This is my fourth Lawrence Osborne novel (I have previously read The Ballad of a Small Player, Hunters in the Dark and Beautiful Animals). I go into his books now with a sort of expectation: it seems that they often start of deceptively quietly, explode in the middle and then descend into darkness during the second half. The Glass Kingdom is no exception to this.
According to press reviews and interviews, Osborne has been referred to as both “the best novelist you have never heard of” and “the heir to Graham Greene”. As far as I can work out from interviews, that second comparison unsettles him a bit (he says “And sooner or later I’ll get punished for it. Someone will say, ‘Let’s compare this a****le to the real Graham Greene.’” (asterisks mine)).
When I read Hunters in the Dark, a phrase Osborne used about some dancers struck me as relevant to his writing. I referred to it again when I reviewed “Beautiful Animals”. My review of The Ballad of a Small Player has mysteriously disappeared. That phrase is "footsure and elegant and distant” and I’m going to use it again because it seems a good summary of Osborne’s style. He writes with confidence, he writes many elegant sentences, he writes in a way that maintains a kind of distance for the reader. This latter is not really a criticism: it almost seems to add to the atmosphere Osborne seems to be aiming to create which is normally fairly seedy, dark and a bit oppressive.
There’s a clue to his writing style in the fact that nearly all of his six novels are being turned into movies.
In The Glass Kingdom, Sarah arrives at The Kingdom, a four tower apartment building in Bangkok (this is a city Osborne knows well). She arrives with a bag of cash and the intention to hide away. As the story begins, she meets another resident, a woman called Mali, and begins a tentative friendship with her and two other women who meet for weekly drinking and card playing sessions.

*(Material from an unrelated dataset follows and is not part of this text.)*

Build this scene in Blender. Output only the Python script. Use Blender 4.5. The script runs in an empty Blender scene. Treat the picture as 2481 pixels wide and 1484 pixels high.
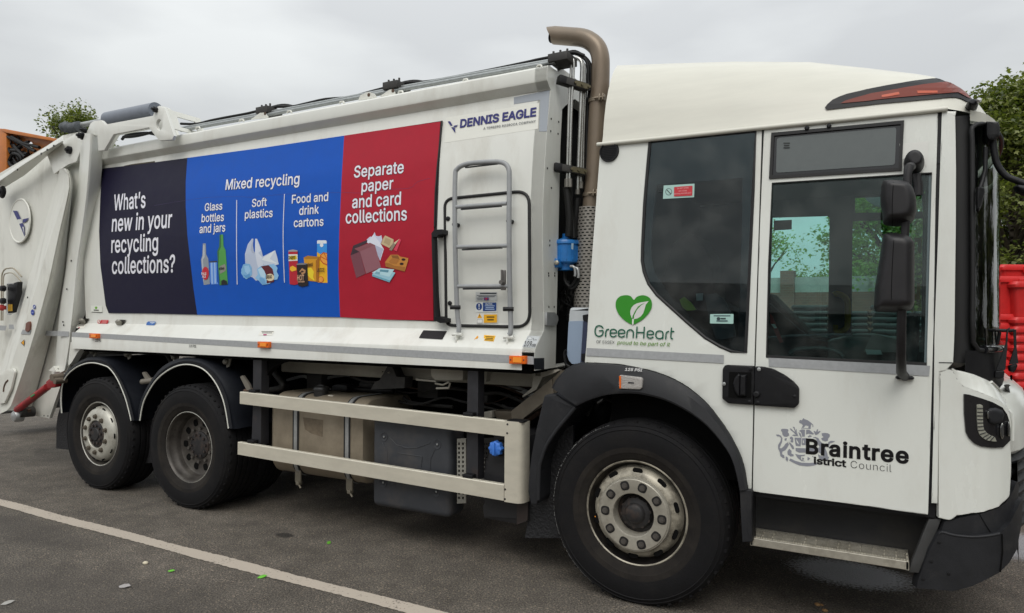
import bpy, bmesh, math, random
from mathutils import Vector, Matrix
from mathutils.bvhtree import BVHTree
from mathutils.geometry import tessellate_polygon
random.seed(7)
rad = math.radians
scene = bpy.context.scene
COL = scene.collection
# ---------------------------------------------------------------- camera
W, H, F = 2481.0, 1484.2, 1650.36
YAW, PITCH, ROLL = -0.496962, 0.012185, 0.004279
CAM = Vector((1.2503, -3.8138, 1.6608))
FW = Vector((math.sin(YAW) * math.cos(PITCH), math.cos(YAW) * math.cos(PITCH), math.sin(PITCH)))
R0 = FW.cross(Vector((0, 0, 1))).normalized()
U0 = R0.cross(FW)
RT = R0 * math.cos(ROLL) + U0 * math.sin(ROLL)
UP = -R0 * math.sin(ROLL) + U0 * math.cos(ROLL)
cd = bpy.data.cameras.new('camera')
cam = bpy.data.objects.new('camera', cd)
COL.objects.link(cam)
cd.sensor_fit = 'HORIZONTAL'
cd.sensor_width = 36.0
cd.lens = F / W * 36.0
cd.clip_start = 0.05
cd.clip_end = 3000
m4 = Matrix((RT, UP, -FW)).transposed().to_4x4()
m4.translation = CAM
cam.matrix_world = m4
scene.camera = cam
# ---------------------------------------------------------------- light
SUN_EL, SUN_AZ = rad(50), rad(163)      # azimuth measured from +Y towards +X
SUN_STRENGTH = 1.1
EXPOSURE = 0.22
scene.view_settings.view_transform = 'Standard'
scene.view_settings.look = 'None'
scene.view_settings.gamma = 1
scene.view_settings.exposure = EXPOSURE
sd = bpy.data.lights.new('sun', 'SUN')
sd.energy = SUN_STRENGTH
sd.angle = rad(35)
sd.color = (1.0, 0.97, 0.92)
sun = bpy.data.objects.new('sun', sd)
COL.objects.link(sun)
dirs = Vector((math.sin(SUN_AZ) * math.cos(SUN_EL), math.cos(SUN_AZ) * math.cos(SUN_EL), math.sin(SUN_EL)))
sun.rotation_euler = dirs.to_track_quat('Z', 'Y').to_euler()
wd = bpy.data.worlds.new('World')
scene.world = wd
wd.use_nodes = True
nt = wd.node_tree
for n in list(nt.nodes): nt.nodes.remove(n)
N = nt.nodes.new; L = nt.links.new
out = N('ShaderNodeOutputWorld')
sky = N('ShaderNodeTexSky'); sky.sky_type = 'NISHITA'; sky.sun_disc = False
sky.sun_elevation = SUN_EL; sky.sun_rotation = SUN_AZ
sky.air_density = 1.5; sky.dust_density = 4
bg1 = N('ShaderNodeBackground'); bg1.inputs[1].default_value = 0.08
L(sky.outputs[0], bg1.inputs[0])
tc = N('ShaderNodeTexCoord'); sep = N('ShaderNodeSeparateXYZ'); L(tc.outputs['Generated'], sep.inputs[0])
# overcast: brightness rises towards the zenith, broken by cloud noise
mp = N('ShaderNodeMapping'); mp.inputs['Scale'].default_value = (1.6, 1.6, 5.0); L(tc.outputs['Generated'], mp.inputs[0])
nz = N('ShaderNodeTexNoise'); nz.inputs['Scale'].default_value = 1.7; nz.inputs['Detail'].default_value = 5; nz.inputs['Roughness'].default_value = .45
L(mp.outputs[0], nz.inputs[0])
cr = N('ShaderNodeValToRGB')
cr.color_ramp.elements[0].position = .36; cr.color_ramp.elements[0].color = (.545, .56, .57, 1)
cr.color_ramp.elements[1].position = .64; cr.color_ramp.elements[1].color = (.70, .72, .72, 1)
L(nz.outputs[0], cr.inputs[0])
mr = N('ShaderNodeMapRange'); mr.inputs[1].default_value = 0.25; mr.inputs[2].default_value = 1.0
mr.inputs[3].default_value = 1.0; mr.inputs[4].default_value = 2.0
L(sep.outputs[2], mr.inputs[0])
bg2 = N('ShaderNodeBackground'); L(cr.outputs[0], bg2.inputs[0]); L(mr.outputs[0], bg2.inputs[1])
mx = N('ShaderNodeMixShader'); mx.inputs[0].default_value = 0.9
L(bg1.outputs[0], mx.inputs[1]); L(bg2.outputs[0], mx.inputs[2]); L(mx.outputs[0], out.inputs[0])
# ---------------------------------------------------------------- tracing helpers
# crops of the photograph used while measuring: x0, y0 of the crop and its enlargement
CR = dict(a=(0,300,2.473),b=(0,800,2.473),c=(600,950,2.283),d=(1200,950,2.12),e=(1650,50,2.698),f=(1300,450,2.12),
  g=(1750,350,1.746),h=(2300,350,1.747),i=(2756,200,1.855),j=(2600,1050,1.771),k=(560,500,3.534),l=(1000,360,2.65),
  m=(2200,1100,2.968),n=(1650,1100,1.883),o=(0,1250,2.3256),p=(200,1050,2.474),q=(500,150,1.908),r=(3000,780,3.71),
  s=(2200,1600,2.595),t=(2350,1250,4.962),u=(1800,880,7.419),v=(1700,600,2.7),w=(0,780,2.697),x=(2800,1050,4.239),
  y=(2500,150,3.782),z=(2350,850,4.511),N=(0,292,1.405),D=(0,0,.78612))
K = .78612
def P(c, *pts):
    a = CR[c]
    return [((a[0] + X / a[2]) * K, (a[1] + Y / a[2]) * K) for X, Y in pts]
def ray(d):
    return FW + RT * ((d[0] - W / 2) / F) - UP * ((d[1] - H / 2) / F)
def aY(d, y):
    r = ray(d); return CAM + r * ((y - CAM.y) / r.y)
def aX(d, x):
    r = ray(d); return CAM + r * ((x - CAM.x) / r.x)
def aZ(d, z):
    r = ray(d); return CAM + r * ((z - CAM.z) / r.z)
def pj(x, y, z):
    d = Vector((x, y, z)) - CAM; k = d.dot(FW); return (W / 2 + F * d.dot(RT) / k, H / 2 - F * d.dot(UP) / k)
def lerp_tab(tab):
    def fn(z):
        if z <= tab[0][0]: return tab[0][1]
        for (z0, y0), (z1, y1) in zip(tab, tab[1:]):
            if z <= z1: return y0 + (y1 - y0) * (z - z0) / (z1 - z0)
        return tab[-1][1]
    return fn
def SY(y):                      # the vertical plane Y = y
    return lambda d, off=0: aY(d, y - off)
def SZf(fn):                    # a side surface whose Y depends on height
    def s(d, off=0):
        y = 0.0
        for _ in range(14):
            v = aY(d, y - off); y = y * .4 + fn(v.z) * .6
        return aY(d, fn(aY(d, y - off).z) - off)
    s.fn = fn
    return s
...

Very slowly, the mystery begins to deepen. What’s with the dogs that appear? Who is the Japanese man who practices his golf swing? We gradually learn about the internal working of The Kingdom where everyone seems to be a shady character but where we can’t quite see what they are each up to. We do flit from one character’s perspective to another fairly frequently, we are not just reading from, say, Sarah’s viewpoint. But Osborne is careful about what each character’s thoughts reveal to us. Everyone is watching everyone else, everyone is reading things into other people’s glances or statements, always suspicious, always trying to see what is really going on.
In the background, there’s Bangkok. In fact, although most of the activity in the book takes place within The Kingdom, Bangkok manages to play a significant part in the story. Characters leave The Kingdom at various points and this gives Osborne the chance to describe the city outside to us, to give us a flavour of a city he knows well. And all is not well in this city. There is violence, the threat of insurgents. The residents of The Kingdom try to carry on as normal, try to ignore the city outside, but the increasingly frequent and lengthy power cuts bring the reality home and gradually The Kingdom empties until ”The outer world of insects, riots, and disorder was openly penetrating the inner world of elevators, generators, privacy, and locks.”
You will have to read the story to find out why Sarah was trying to hide away and what happens to her and her friendship with Mali. And maybe you will find out who the golfing Japanese man is. Maybe you will learn a bit about the somewhat mysterious caretaker of the building, Pop, or the owner, Mrs Lim, or several of the other shadowy characters.
This is another absorbing story from Osborne, another one that starts slowly but draws you in without ever becoming overly dramatic. The movies of his books will, I think, be slow-burners that work because of the psychological element more than the action. I think they could be very good.